◆ **Scene script records**
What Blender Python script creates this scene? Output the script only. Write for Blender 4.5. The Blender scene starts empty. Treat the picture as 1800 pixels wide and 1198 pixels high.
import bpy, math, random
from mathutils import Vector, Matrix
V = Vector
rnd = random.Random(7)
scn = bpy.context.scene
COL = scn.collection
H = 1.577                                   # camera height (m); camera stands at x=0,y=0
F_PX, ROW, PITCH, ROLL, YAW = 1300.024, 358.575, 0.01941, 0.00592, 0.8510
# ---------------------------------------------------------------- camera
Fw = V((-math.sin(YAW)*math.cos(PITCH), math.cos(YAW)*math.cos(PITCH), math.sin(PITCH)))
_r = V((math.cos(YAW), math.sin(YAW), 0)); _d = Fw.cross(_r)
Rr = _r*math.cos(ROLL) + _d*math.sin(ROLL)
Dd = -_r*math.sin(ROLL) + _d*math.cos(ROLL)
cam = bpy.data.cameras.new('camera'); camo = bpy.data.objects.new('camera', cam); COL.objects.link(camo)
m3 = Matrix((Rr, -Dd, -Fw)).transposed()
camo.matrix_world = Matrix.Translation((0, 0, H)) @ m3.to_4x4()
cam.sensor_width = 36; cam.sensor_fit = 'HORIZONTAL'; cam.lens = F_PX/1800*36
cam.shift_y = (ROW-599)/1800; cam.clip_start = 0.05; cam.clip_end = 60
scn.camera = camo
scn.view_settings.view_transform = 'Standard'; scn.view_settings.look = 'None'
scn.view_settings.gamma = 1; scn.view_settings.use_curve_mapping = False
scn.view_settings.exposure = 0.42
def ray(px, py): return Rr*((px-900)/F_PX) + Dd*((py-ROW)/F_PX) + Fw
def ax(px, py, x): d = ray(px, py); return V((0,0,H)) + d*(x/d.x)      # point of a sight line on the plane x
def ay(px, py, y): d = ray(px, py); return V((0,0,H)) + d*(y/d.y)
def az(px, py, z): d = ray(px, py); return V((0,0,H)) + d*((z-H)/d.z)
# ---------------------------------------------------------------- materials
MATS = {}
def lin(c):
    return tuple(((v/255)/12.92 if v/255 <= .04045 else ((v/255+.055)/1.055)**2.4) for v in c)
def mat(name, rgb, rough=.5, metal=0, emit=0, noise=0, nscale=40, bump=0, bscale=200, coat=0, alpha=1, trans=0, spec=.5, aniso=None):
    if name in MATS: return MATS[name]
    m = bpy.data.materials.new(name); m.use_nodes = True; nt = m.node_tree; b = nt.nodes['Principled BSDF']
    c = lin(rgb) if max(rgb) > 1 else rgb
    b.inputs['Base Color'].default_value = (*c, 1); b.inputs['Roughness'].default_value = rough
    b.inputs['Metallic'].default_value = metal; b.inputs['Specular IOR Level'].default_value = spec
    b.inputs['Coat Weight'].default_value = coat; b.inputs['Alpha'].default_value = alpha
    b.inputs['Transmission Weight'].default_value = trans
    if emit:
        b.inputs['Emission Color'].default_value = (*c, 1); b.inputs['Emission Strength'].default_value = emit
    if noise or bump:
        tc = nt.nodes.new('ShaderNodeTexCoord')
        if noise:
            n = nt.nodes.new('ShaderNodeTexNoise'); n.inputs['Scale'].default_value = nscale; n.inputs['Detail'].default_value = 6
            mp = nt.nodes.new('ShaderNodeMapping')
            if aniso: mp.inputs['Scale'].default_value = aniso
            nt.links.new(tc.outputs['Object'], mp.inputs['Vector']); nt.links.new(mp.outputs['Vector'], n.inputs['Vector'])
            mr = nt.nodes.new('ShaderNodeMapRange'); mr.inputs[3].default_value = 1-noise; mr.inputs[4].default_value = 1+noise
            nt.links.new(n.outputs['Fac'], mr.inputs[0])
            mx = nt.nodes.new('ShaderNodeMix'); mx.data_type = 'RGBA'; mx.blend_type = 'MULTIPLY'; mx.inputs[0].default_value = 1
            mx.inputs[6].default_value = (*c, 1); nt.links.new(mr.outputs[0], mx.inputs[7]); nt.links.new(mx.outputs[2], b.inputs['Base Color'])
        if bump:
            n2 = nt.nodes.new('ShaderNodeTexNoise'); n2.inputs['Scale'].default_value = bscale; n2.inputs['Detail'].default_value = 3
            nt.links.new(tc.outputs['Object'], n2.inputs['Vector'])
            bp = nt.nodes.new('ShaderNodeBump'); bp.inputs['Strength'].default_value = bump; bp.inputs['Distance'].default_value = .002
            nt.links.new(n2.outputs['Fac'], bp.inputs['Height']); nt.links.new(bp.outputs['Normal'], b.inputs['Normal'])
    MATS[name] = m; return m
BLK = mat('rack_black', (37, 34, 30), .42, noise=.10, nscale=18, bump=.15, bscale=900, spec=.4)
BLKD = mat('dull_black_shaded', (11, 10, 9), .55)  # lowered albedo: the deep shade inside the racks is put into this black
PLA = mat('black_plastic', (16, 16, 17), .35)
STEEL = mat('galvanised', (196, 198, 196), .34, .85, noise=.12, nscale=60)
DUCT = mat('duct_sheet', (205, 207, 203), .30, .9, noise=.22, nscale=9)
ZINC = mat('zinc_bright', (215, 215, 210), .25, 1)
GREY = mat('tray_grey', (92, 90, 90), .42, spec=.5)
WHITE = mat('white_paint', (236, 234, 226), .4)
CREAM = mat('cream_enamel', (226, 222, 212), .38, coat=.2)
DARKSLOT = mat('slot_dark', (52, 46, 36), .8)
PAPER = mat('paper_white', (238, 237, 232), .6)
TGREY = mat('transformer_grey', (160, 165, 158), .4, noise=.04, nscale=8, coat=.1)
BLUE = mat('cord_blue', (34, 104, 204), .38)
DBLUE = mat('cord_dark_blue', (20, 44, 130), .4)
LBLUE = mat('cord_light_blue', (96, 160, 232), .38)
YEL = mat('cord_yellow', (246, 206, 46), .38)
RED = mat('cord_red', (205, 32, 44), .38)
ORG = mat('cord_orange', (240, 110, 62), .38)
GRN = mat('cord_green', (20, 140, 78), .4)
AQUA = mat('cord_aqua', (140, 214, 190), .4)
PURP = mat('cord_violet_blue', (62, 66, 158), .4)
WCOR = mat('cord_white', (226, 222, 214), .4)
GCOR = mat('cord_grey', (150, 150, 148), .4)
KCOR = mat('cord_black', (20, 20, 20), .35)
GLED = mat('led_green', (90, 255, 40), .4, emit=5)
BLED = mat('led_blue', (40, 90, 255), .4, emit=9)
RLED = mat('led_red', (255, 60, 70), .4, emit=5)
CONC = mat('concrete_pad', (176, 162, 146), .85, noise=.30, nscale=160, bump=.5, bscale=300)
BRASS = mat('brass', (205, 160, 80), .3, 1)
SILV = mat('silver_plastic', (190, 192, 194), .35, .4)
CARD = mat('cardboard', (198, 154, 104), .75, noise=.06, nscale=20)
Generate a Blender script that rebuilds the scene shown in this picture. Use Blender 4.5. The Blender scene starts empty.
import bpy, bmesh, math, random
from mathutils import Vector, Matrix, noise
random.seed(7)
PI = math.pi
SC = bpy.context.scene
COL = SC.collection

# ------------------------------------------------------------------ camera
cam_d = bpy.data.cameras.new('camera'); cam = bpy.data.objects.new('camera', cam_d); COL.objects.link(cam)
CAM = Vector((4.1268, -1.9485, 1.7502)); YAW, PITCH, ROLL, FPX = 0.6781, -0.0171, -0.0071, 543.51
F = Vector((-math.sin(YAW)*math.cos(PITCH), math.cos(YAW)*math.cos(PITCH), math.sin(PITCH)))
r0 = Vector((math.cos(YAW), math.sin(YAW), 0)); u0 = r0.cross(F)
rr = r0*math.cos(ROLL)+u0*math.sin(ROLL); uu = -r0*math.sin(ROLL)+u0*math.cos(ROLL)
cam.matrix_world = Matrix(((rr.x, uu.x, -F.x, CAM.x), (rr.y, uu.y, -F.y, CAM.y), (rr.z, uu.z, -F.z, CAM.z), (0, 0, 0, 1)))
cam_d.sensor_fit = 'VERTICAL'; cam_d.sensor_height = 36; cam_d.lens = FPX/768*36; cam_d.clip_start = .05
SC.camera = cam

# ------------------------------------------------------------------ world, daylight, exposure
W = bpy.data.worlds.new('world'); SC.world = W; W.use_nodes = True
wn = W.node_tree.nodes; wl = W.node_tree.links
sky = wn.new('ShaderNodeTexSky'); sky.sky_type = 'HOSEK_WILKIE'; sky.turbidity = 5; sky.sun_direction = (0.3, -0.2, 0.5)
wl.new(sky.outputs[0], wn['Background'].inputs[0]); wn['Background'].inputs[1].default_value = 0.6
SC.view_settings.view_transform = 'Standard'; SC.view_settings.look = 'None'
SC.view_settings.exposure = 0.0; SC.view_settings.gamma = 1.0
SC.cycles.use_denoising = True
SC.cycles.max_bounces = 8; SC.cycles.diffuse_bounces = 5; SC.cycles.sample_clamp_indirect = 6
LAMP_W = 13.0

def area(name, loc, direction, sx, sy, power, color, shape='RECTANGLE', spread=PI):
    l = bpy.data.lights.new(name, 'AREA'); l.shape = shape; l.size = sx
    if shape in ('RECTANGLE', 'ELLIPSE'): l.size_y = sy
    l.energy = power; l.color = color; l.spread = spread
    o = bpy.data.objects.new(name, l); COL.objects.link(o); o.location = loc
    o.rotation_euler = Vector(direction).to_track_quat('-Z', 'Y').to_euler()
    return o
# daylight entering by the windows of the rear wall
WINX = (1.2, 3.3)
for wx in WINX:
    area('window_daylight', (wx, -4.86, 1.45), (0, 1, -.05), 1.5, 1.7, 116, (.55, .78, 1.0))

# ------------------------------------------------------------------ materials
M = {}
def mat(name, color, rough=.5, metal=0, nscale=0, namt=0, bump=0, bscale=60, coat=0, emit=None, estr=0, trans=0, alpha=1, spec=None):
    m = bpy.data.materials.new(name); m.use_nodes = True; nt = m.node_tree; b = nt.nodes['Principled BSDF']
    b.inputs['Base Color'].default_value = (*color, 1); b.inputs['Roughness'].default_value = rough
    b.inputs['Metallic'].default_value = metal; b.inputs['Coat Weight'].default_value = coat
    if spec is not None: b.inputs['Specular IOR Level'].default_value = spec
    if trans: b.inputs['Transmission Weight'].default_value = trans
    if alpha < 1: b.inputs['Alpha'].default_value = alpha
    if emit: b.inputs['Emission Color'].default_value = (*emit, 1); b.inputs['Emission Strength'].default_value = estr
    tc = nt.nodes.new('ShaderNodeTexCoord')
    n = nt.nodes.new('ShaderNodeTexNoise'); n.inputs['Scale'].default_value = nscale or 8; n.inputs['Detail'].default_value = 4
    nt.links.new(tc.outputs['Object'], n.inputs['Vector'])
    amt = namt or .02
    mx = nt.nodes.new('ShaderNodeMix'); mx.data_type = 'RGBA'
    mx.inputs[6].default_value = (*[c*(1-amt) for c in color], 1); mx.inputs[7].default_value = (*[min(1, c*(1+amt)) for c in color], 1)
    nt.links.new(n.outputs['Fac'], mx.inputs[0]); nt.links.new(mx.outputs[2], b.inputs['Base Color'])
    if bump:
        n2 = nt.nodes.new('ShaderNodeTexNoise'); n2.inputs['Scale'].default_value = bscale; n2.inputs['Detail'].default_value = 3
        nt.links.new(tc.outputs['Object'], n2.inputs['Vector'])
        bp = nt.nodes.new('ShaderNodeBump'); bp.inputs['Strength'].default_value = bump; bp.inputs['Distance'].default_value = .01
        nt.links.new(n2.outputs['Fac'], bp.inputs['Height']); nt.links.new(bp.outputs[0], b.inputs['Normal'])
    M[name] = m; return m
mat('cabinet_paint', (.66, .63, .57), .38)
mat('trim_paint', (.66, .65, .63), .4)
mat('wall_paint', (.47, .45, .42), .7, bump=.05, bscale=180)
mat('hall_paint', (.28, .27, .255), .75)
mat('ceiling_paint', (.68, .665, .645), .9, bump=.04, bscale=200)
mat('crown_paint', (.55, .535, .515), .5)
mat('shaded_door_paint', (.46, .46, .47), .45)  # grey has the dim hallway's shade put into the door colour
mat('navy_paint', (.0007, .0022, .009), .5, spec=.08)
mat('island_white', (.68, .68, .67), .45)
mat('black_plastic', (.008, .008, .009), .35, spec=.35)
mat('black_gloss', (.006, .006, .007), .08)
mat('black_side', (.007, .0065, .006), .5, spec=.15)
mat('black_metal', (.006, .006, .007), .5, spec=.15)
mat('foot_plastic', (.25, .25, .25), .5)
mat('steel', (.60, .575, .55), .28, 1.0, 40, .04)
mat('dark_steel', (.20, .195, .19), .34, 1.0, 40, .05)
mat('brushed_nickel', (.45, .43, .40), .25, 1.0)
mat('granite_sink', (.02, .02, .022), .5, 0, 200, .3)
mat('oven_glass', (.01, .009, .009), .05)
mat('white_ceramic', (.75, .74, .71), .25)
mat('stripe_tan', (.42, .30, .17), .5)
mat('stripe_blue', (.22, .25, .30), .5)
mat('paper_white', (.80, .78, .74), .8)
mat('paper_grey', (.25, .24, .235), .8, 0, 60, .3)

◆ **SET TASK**
Return the lines from the line with "mat('wall_paint', (.47, .45, .42), .7, bump=.05, bscale=180)" through the line with "mat('foot_plastic', (.25, .25, .25), .5)", inclusive, exactly as they stand, and nothing else.

◆ **ANSWER TO THE TASK**
mat('wall_paint', (.47, .45, .42), .7, bump=.05, bscale=180)
mat('hall_paint', (.28, .27, .255), .75)
mat('ceiling_paint', (.68, .665, .645), .9, bump=.04, bscale=200)
mat('crown_paint', (.55, .535, .515), .5)
mat('shaded_door_paint', (.46, .46, .47), .45)  # grey has the dim hallway's shade put into the door colour
mat('navy_paint', (.0007, .0022, .009), .5, spec=.08)
mat('island_white', (.68, .68, .67), .45)
mat('black_plastic', (.008, .008, .009), .35, spec=.35)
mat('black_gloss', (.006, .006, .007), .08)
mat('black_side', (.007, .0065, .006), .5, spec=.15)
mat('black_metal', (.006, .006, .007), .5, spec=.15)
mat('foot_plastic', (.25, .25, .25), .5)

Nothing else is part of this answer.